» **EXERCISE DETAILS**:
Copy all lines that contain the word "scene".

» **COLLECTED DATA**:
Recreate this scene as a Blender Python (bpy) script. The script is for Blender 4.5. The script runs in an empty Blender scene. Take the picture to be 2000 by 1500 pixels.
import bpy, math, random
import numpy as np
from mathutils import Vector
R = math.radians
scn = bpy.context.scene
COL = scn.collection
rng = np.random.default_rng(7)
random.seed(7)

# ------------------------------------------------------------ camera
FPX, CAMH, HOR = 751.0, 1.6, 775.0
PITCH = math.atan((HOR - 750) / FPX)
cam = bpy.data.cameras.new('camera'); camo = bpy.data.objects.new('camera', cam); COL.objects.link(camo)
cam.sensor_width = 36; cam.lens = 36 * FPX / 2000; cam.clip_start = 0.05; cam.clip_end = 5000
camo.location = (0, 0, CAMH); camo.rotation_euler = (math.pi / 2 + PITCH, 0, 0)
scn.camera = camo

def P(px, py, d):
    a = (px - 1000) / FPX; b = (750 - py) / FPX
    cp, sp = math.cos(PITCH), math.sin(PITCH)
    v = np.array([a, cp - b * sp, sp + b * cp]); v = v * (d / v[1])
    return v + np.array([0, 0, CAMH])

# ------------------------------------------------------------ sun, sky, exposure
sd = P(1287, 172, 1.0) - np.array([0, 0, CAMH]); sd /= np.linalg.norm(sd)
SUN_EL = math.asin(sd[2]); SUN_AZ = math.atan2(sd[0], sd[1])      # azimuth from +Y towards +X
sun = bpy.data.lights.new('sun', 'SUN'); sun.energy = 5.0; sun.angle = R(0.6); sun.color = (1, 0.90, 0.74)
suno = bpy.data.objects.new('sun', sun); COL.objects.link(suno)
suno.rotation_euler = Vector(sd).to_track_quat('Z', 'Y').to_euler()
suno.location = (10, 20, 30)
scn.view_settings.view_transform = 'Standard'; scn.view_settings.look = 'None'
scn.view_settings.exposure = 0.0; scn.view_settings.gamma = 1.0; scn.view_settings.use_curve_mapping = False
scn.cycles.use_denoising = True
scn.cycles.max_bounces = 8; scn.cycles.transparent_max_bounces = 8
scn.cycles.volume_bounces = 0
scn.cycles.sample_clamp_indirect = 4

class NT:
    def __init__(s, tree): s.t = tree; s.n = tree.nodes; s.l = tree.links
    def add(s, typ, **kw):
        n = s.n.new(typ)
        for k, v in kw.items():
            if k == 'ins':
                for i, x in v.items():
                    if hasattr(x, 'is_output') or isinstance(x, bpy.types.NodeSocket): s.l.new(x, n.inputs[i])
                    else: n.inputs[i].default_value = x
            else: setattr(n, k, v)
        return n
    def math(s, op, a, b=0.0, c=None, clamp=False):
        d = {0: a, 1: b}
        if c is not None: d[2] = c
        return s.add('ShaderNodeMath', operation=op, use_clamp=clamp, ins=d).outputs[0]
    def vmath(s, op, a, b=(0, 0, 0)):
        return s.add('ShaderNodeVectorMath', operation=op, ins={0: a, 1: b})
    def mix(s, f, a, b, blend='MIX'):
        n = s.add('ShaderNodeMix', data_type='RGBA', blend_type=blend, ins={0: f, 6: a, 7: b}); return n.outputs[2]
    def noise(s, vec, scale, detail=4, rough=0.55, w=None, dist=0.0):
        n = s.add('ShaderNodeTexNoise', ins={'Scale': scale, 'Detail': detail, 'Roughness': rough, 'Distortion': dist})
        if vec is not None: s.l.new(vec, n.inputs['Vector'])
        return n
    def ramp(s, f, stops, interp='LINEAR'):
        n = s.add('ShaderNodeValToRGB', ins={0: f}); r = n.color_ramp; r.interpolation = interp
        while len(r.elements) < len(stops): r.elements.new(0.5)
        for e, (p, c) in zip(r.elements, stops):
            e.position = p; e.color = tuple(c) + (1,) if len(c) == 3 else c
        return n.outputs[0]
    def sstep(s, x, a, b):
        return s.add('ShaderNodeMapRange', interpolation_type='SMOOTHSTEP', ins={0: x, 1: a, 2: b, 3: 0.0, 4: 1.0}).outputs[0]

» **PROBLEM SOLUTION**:
Recreate this scene as a Blender Python (bpy) script. The script is for Blender 4.5. The script runs in an empty Blender scene. Take the picture to be 2000 by 1500 pixels.
scn = bpy.context.scene